Malheureusement, ce sont eux qui sont le plus réfractaires aux initiatives de réconciliation, sans doute par conviction pour certains, mais essentiellement parce que beaucoup d’ainés dont ils suivent les traces n’assurent pas leur coaching de façon à leur inculquer le respect des valeurs de la république et de leurs responsabilités de gouvernants de demain. Or, quand on mène une lutte dont on ne connait pas les tenants et les aboutissants, on court le risque de causer de grands torts à son pays pour satisfaire les intérêts de leaders peu scrupuleux. 

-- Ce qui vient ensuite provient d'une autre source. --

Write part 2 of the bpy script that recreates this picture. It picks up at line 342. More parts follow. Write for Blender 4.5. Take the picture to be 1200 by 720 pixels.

Aussi, les jeunes Burkinabè doivent-ils plutôt soutenir le Président Damiba dans ses choix stratégiques. Il se présente en effet comme le leader tout indiqué de leur génération, leur porte flambeau dans le combat d’avant-garde visant à les affranchir de l’embrigadement de ces personnalités peu scrupuleuses qui les instrumentalisent pour parvenir à leurs fins. La sagesse avec laquelle le Président Damiba a conduit les négociations avec la CEDEAO, ses sollicitations en direction des anciens chefs d’Etat pour juguler la crise nationale, démarche jamais tentée avant lui, sont illustratives de sa clairvoyance et de sa volonté de réunir les Burkinabè autour du chantier de l’intérêt national. Et à ce jour, aucun gouvernant déchu n’a fait l’objet d’une chasse aux sorcières, alors qu’il y avait bien des raisons et des preuves suffisances pour le faire. 

Conclusion

Aujourd’hui, nous sommes tous des acteurs d’un futur de paix pour les générations futures et nous n’avons pas droit à l’échec. Mais plus que tout, la réconciliation nationale doit être une question centrale pour la jeunesse. Elle a ses repères et ses ambitions ; elle doit mener ses combats pour un avenir prospère et non s’empêtrer dans les affrontements haineux d’autres générations qui les éloignent de leurs objectifs réels et du bien de la Nation. Le pays est actuellement en transition, une période propice pour engager les grandes réformes. C’est l’occasion pour les jeunes, de prendre en main leur destin afin de ne point être des spectateurs passifs de la marche du pays, mais plutôt des acteurs d’un changement qualitatif. La prise en main de leur propre destin par les jeunes suppose d’abord qu’ils s’investissent dans le processus de réconciliation nationale aux côtés du Président Damiba. Il ne s’agit pas de lui accorder un blanc-seing, mais de lui apporter un soutien responsable, constructif et déterminé afin que cette transition marque le départ du Burkina nouveau qui va léguer un pays viable aux générations futures.